--- Your task ---
Search the listing for the string "part" and copy every line that contains it.

--- Record list ---
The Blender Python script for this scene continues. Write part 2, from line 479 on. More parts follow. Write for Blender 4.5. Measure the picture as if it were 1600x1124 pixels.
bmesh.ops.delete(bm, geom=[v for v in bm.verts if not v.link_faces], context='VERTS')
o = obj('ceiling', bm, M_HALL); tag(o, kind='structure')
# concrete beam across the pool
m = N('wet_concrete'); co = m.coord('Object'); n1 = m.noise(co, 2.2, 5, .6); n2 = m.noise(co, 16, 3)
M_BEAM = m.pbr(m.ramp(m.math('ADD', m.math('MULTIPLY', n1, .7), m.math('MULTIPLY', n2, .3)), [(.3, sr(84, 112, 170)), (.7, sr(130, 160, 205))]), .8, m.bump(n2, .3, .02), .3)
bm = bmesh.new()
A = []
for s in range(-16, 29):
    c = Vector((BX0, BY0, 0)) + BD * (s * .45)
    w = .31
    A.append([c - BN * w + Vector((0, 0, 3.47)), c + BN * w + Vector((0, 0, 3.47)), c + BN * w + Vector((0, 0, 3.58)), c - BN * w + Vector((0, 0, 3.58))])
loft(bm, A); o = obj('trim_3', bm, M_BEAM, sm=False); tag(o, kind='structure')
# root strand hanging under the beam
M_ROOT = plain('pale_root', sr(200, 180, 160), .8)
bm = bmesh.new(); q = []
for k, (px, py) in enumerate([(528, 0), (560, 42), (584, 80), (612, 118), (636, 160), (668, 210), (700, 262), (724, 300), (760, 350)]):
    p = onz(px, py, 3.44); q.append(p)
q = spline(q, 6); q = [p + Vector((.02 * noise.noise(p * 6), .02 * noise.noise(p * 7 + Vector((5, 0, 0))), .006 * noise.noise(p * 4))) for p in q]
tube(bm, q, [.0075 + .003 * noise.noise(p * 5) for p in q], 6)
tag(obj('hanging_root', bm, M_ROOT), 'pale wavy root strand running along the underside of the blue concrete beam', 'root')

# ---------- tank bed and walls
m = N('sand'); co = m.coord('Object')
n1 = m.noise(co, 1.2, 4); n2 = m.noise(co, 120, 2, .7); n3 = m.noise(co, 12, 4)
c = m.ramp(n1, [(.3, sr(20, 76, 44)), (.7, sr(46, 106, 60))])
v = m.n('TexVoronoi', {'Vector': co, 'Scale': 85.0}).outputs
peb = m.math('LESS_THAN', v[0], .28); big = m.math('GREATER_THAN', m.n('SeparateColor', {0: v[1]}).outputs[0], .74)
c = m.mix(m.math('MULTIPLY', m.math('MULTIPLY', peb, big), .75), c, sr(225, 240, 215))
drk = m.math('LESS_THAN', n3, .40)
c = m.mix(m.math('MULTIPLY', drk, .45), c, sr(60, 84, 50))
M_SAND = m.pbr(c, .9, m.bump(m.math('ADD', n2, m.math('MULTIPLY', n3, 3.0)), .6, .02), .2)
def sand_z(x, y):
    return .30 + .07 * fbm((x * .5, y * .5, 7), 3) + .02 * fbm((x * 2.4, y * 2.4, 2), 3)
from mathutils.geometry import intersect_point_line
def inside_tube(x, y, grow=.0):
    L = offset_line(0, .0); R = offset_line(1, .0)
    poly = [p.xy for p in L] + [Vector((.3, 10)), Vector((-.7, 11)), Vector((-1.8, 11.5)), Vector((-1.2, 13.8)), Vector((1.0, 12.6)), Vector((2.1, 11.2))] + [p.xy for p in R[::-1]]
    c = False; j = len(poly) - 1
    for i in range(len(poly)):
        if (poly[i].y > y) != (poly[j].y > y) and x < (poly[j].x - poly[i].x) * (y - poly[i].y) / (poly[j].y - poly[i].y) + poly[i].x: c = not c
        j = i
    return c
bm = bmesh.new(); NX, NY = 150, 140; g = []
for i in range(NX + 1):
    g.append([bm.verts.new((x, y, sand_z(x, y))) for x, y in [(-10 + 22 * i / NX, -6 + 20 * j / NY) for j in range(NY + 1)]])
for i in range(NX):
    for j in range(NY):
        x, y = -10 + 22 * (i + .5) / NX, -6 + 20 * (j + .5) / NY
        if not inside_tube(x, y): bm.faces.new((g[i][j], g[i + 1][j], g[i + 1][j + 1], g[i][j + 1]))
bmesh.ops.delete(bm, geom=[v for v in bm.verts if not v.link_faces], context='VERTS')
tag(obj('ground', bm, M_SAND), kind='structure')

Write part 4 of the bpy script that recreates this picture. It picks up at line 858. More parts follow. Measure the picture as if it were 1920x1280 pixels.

--- Response to the task ---
The Blender Python script for this scene continues. Write part 2, from line 479 on. More parts follow. Write for Blender 4.5. Measure the picture as if it were 1600x1124 pixels.
Write part 4 of the bpy script that recreates this picture. It picks up at line 858. More parts follow. Measure the picture as if it were 1920x1280 pixels.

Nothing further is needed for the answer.